EKC2023

Improving cylinder airflow process in a low speed two stroke marine diesel engine at low load using variable-sized scavenge port approach

Aug 15, 2023, 9:50 AM

20m

Taurus 1 (Science Congress Center Munich, Technical University of Munich)

Marine Applications [MaApp] IND2-1: Marine Application - Demonstration

Speaker

Antony John Nyongesa (Korea Maritime and Ocean University)

Description

The shipping sector plays a vital role in global trade, with 80% of the goods being transported via the ocean [1]. Two-stroke marine diesel engines are the most preferred propulsion system in the marine sector because they offer superior fuel economy and high reliability [2]. However, the combustion of fossil fuels in these engines produces harmful emissions [3]. The scavenge air flow process and fuel injection process are the main factors affecting engine performance and exhaust gas emissions. At low engine load, the turbocharger efficiency is reduced, which leads to reduced scavenging efficiency.
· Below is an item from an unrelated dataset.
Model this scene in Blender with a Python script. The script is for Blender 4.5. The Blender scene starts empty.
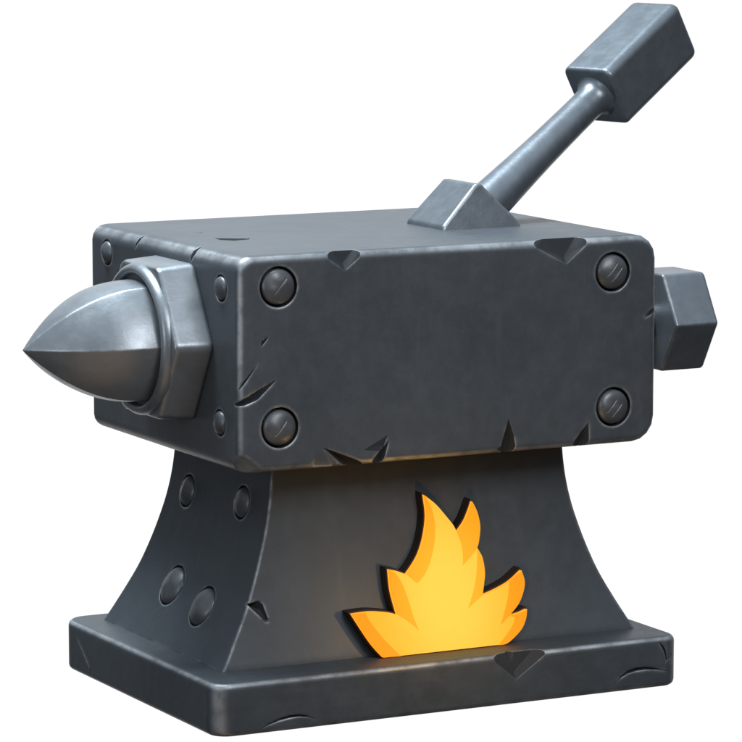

Enhancing the in-cylinder air flow swirl is important because the diffusion combustion of the injected fuel depends on the mixing rate of the fuel/air mixture[4]. A good cylinder swirl ratio improves airflow stability, which results in a stable engine operation. This study evaluates the effects of the variable-sized scavenge ports on the airflow process inside the engine cylinder using a numerical approach. Simulations were conducted at 25% engine load. The original port height is 122mm, the height was modified to 80, and 100mm, respectively. Simulations were conducted using CONVERGE CFD software and the scavenging processes were evaluated from -260CA before opening the exhaust valve to the top dead center 0CA to analyze the in-cylinder turbulence kinetic energy (TKE), trapped air mass, scavenge air velocity temperature distribution, and the swirl ratio.
As a result, the port height of 100 mm produced promising results. TKE and the trapped air mass were significantly increased by 21% and 9.5%, respectively. The swirl ratio was increased by 30% and the airflow velocity was significantly improved. Decreasing the scavenge port height past 80mm decreases scavenging efficiency, in-cylinder swirl, and the trapped air mass. By reducing the port height at low engine load, higher TKE and swirl can be achieved, which is important for the fuel-air is mixing process. The variable ports should be adjusted to an optimum height to achieve high air flow characteristics and to improve engine performance.
In this study, cold flow analysis of a marine two-stroke engine with variable-sized scavenge ports was analyzed and revealed a significant improvement in the in-cylinder flow characteristics at different port heights. The results of this study will be coupled with the combustion process to analyze the engine performance and exhaust gas emission characteristics in future work

References

1. Al-Enazi, A., E.C. Okonkwo, Y. Bicer, and T. Al-Ansari, A review of cleaner alternative fuels for maritime transportation. Energy Reports, 2021. 7: p. 1962-1985.
2. MAN, D., Basic principles of ship propulsion. 2004, Turbo Publication.
3. Ni, P., X. Wang, and H. Li, A review on regulations, current status, effects and reduction strategies of emissions for marine diesel engines. J Fuel, 2020. 279: p. 118477.
4. Lu, T., Z. Lu, L. Shi, T. Wang, M. Liu, and H. Wang, Improving the fuel/air mixing and combustion process in a low-speed two-stroke engine by the IFA strategy under EGR atmosphere. J Fuel, 2021. 302: p. 121200.